Die Klage hätte demnach spätestens am 26.4.2015 erhoben werden müssen. Der Kläger hat aber erst am 4.5.2017 Klage zur Niederschrift des Urkundsbeamten des Gerichts erhoben.
Gründe für eine Wiedereinsetzung in den vorigen Stand nach § 60 VwGO wurden vom Kläger innerhalb der Frist des § 60 Abs. 2 VwGO nicht glaubhaft gemacht. Er hat schon nicht dargelegt und erst Recht nicht nachgewiesen, welcher Art seine Erkrankung war, dass sie ihn tatsächlich am Erscheinen bei Gericht gehindert hat und wann dieser Hinderungsgrund weggefallen ist. Außerdem kommt es darauf nicht an.

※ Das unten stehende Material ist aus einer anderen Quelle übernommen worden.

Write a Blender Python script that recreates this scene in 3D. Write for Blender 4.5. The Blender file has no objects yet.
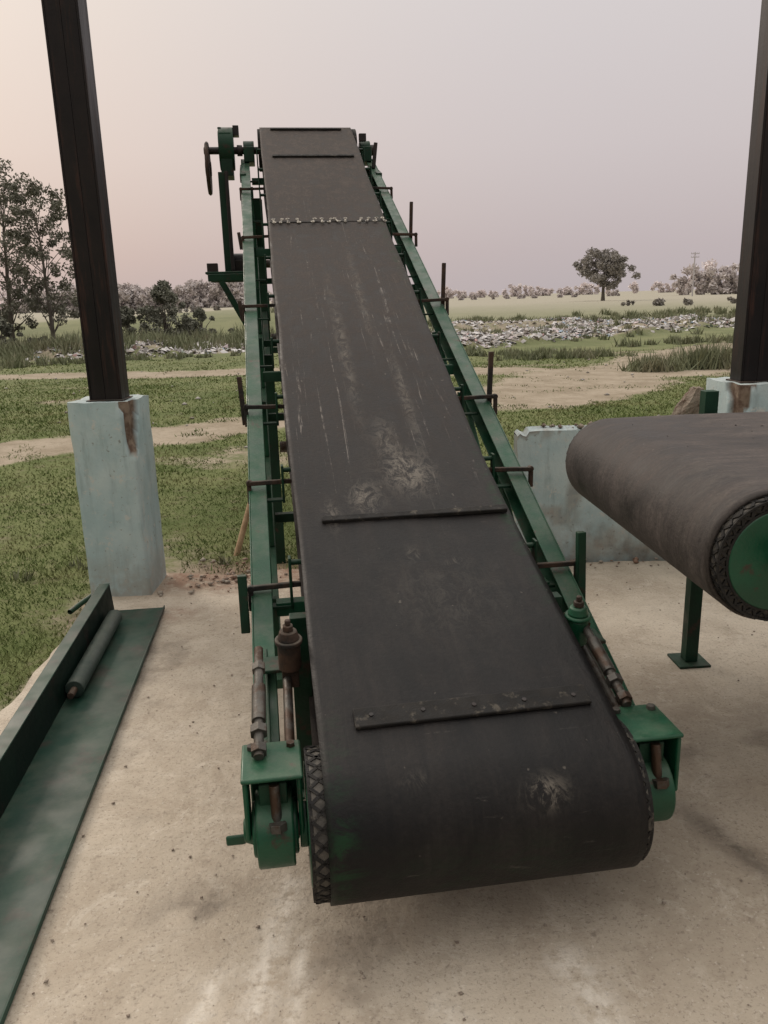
import bpy, bmesh, math, random
import numpy as np
from mathutils import Vector, Matrix
R = math.radians
rnd = random.Random(7)
rng = np.random.default_rng(11)
scene = bpy.context.scene
scene.view_settings.view_transform = 'Standard'
scene.view_settings.look = 'None'
scene.view_settings.exposure = 0

# ------------------------------------------------------------ noise helper
_perm = rng.random((256, 256))
def vnoise(x, y, sc=1.0):
    x = np.asarray(x, float)*sc + 1000.3; y = np.asarray(y, float)*sc + 1000.7
    xi = np.floor(x).astype(int); yi = np.floor(y).astype(int)
    fx = x-xi; fy = y-yi
    fx = fx*fx*(3-2*fx); fy = fy*fy*(3-2*fy)
    a = _perm[xi % 256, yi % 256]; b = _perm[(xi+1) % 256, yi % 256]
    c = _perm[xi % 256, (yi+1) % 256]; d = _perm[(xi+1) % 256, (yi+1) % 256]
    return (a*(1-fx)+b*fx)*(1-fy)+(c*(1-fx)+d*fx)*fy
def fbm(x, y, sc=1.0, o=4):
    s = 0; a = .5; t = 0
    for i in range(o):
        s = s+a*vnoise(x, y, sc*2**i); t += a; a *= .5
    return s/t
def sstep(a, b, v):
    t = np.clip((v-a)/(b-a), 0, 1); return t*t*(3-2*t)

# ------------------------------------------------------------ materials
class N:
    def __init__(s, name):
        s.m = bpy.data.materials.new(name); s.m.use_nodes = True
        s.t = s.m.node_tree; s.b = s.t.nodes['Principled BSDF']
    def new(s, k): return s.t.nodes.new(k)
    def lk(s, a, b): s.t.links.new(a, b)
    def coord(s, kind='Object', scale=(1, 1, 1)):
        c = s.new('ShaderNodeTexCoord'); m = s.new('ShaderNodeMapping')
        m.inputs['Scale'].default_value = scale
        s.lk(c.outputs[kind], m.inputs['Vector']); return m.outputs['Vector']
    def noise(s, vec, scale, detail=5, rough=.6, dist=0):
        n = s.new('ShaderNodeTexNoise'); n.inputs['Scale'].default_value = scale
        n.inputs['Detail'].default_value = min(detail, 5); n.inputs['Roughness'].default_value = rough
        n.inputs['Distortion'].default_value = dist
        s.lk(vec, n.inputs['Vector']); return n.outputs['Fac']
    def rng(s, v, a, b, c=0., d=1.):
        r = s.new('ShaderNodeMapRange'); r.interpolation_type = 'SMOOTHSTEP'
        r.inputs['From Min'].default_value = a; r.inputs['From Max'].default_value = b
        r.inputs['To Min'].default_value = c; r.inputs['To Max'].default_value = d
        s.lk(v, r.inputs['Value']); return r.outputs['Result']
    def math(s, op, a, b):
        m = s.new('ShaderNodeMath'); m.operation = op
        for i, v in enumerate((a, b)):
            if isinstance(v, (int, float)): m.inputs[i].default_value = v
            else: s.lk(v, m.inputs[i])
        return m.outputs[0]
    def mix(s, f, a, b):
        m = s.new('ShaderNodeMix'); m.data_type = 'RGBA'
        if isinstance(f, (int, float)): m.inputs[0].default_value = f
        else: s.lk(f, m.inputs[0])
        for i, v in ((6, a), (7, b)):
            if isinstance(v, tuple): m.inputs[i].default_value = (*v[:3], 1)
            else: s.lk(v, m.inputs[i])
        return m.outputs[2]
    def attr(s, name, out='Fac'):
        a = s.new('ShaderNodeAttribute'); a.attribute_name = name; return a.outputs[out]
    def up(s):
        g = s.new('ShaderNodeNewGeometry'); x = s.new('ShaderNodeSeparateXYZ')
        s.lk(g.outputs['Normal'], x.inputs[0]); return x.outputs[2]
    def bump(s, h, strength, dist=.01):
        b = s.new('ShaderNodeBump'); b.inputs['Strength'].default_value = strength
        b.inputs['Distance'].default_value = dist
        s.lk(h, b.inputs['Height']); s.lk(b.outputs[0], s.b.inputs['Normal'])
    def base(s, c):
        if isinstance(c, tuple): s.b.inputs['Base Color'].default_value = (*c, 1)
        else: s.lk(c, s.b.inputs['Base Color'])
    def rough(s, c):
        if isinstance(c, (int, float)): s.b.inputs['Roughness'].default_value = c
        else: s.lk(c, s.b.inputs['Roughness'])
    def spec(s, v):
        s.b.inputs['Specular IOR Level'].default_value = v

def simple(name, c1, c2, scale=8, rough=.8, metal=0, bump=.3, bscale=60, c3=None, t3=(.6, .7), s3=5, dust=None, dustamt=.6, bd=.004, spec=.5):
    n = N(name); v = n.coord()
    f = n.rng(n.noise(v, scale), .3, .7)
    c = n.mix(f, c1, c2)
    if c3: c = n.mix(n.rng(n.noise(v, s3, 5, .7), *t3), c, c3)
    if dust:
        u = n.rng(n.up(), .3, .95); d = n.math('MULTIPLY', u, n.rng(n.noise(v, 9, 5, .7), .3, .75, 0, dustamt))
        c = n.mix(d, c, dust)
    n.base(c); n.b.inputs['Metallic'].default_value = metal; n.spec(spec)
    n.rough(n.rng(n.noise(v, scale*2, 2), .3, .7, max(rough-.12, .05), min(rough+.12, 1)))
    n.bump(n.noise(v, bscale, 3), bump, bd)
    return n.m

DUST = (.26, .24, .19)
M_green = simple('green_paint', (.005, .050, .024), (.009, .082, .040), 6, .42, 0, .25, 120, c3=(.04, .03, .02), t3=(.60, .70), s3=9, dust=DUST, dustamt=.22, spec=.4)
M_green2 = simple('green_paint_dark', (.004, .025, .013), (.007, .045, .023), 6, .5, 0, .25, 120, c3=(.04, .025, .018), t3=(.55, .68), s3=10, dust=DUST, dustamt=.18, spec=.3)
M_rust = simple('rusty_steel', (.03, .02, .015), (.085, .047, .030), 12, .75, .2, .5, 150, c3=(.015, .014, .013), t3=(.45, .62), s3=7, dust=DUST, dustamt=.25)
M_dark = simple('dark_steel', (.014, .012, .012), (.03, .02, .017), 5, .45, .2, .2, 100, c3=(.07, .03, .02), t3=(.6, .72), s3=6)
M_grey = simple('worn_steel', (.06, .058, .052), (.13, .12, .105), 15, .5, .5, .3, 180, c3=(.06, .035, .022), t3=(.45, .6), s3=12)
M_metal = simple('lacing_metal', (.34, .31, .26), (.5, .46, .39), 30, .5, .2, .2, 200, c3=(.05, .042, .035), t3=(.47, .6), s3=28)
M_lag = simple('lagging_rubber', (.013, .013, .013), (.028, .026, .024), 20, .7, 0, .4, 200, c3=(.09, .08, .065), t3=(.55, .7), s3=25, spec=.2)
M_lagd = simple('lagging_dusty', (.10, .09, .075), (.05, .047, .042), 20, .8, 0, .4, 200)
M_wood = simple('wood', (.42, .28, .16), (.28, .18, .10), 10, .8, 0, .5, 80)
M_bark = simple('bark', (.15, .13, .11), (.10, .088, .075), 3, .9, 0, .5, 10)
M_brick = simple('brick', (.24, .145, .10), (.30, .205, .155), 9, .9, 0, .6, 60, c3=(.34, .30, .25), t3=(.45, .55), s3=7)
M_stone = simple('broken_masonry', (.22, .17, .13), (.34, .29, .235), 14, .9, 0, .9, 40, c3=(.16, .105, .075), t3=(.5, .6), s3=11, bd=.02)
M_polec = simple('pole_concrete', (.45, .43, .44), (.5, .48, .49), 1, .9)

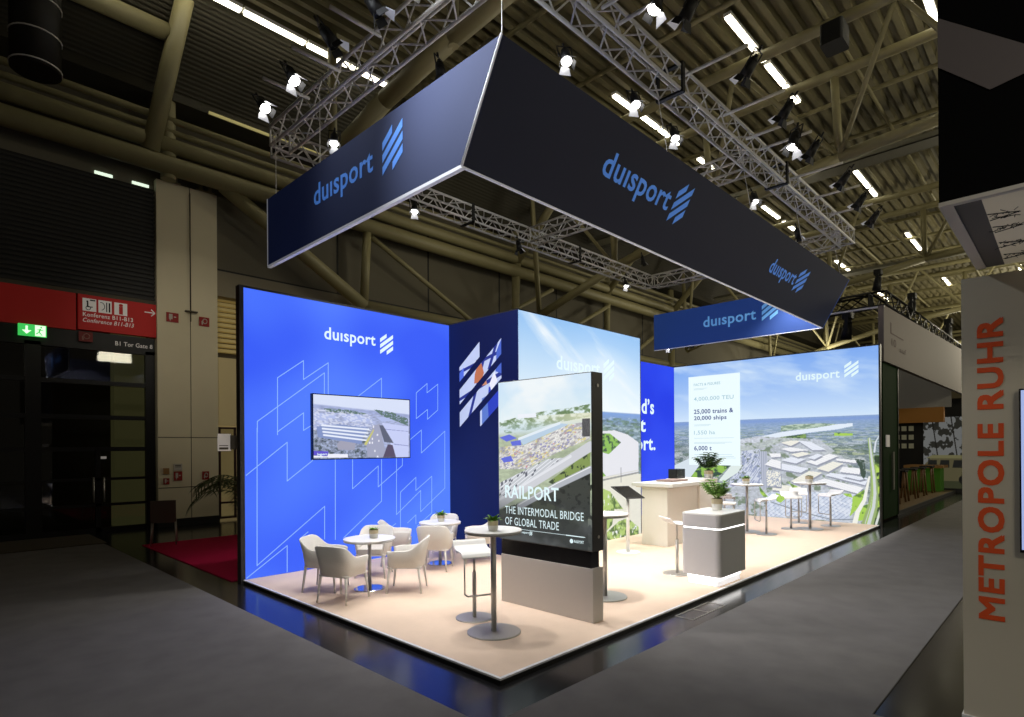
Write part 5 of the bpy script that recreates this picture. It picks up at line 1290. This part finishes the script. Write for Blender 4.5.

Die Klageerhebung zur Niederschrift des Urkundsbeamten ist zwar eine Möglichkeit der Klageerhebung. Dass der Kläger trotz der Erkrankung nicht imstande war, eine Klage schriftlich zu erheben oder erheben zu lassen und damit die Klagefrist zu wahren, hat er nicht einmal behauptet. Die Fristversäumung ist daher nicht unverschuldet.
Die Kostenentscheidung beruht auf § 154 VwGO. Gerichtskosten werden nicht erhoben (§ 83b AsylVfG).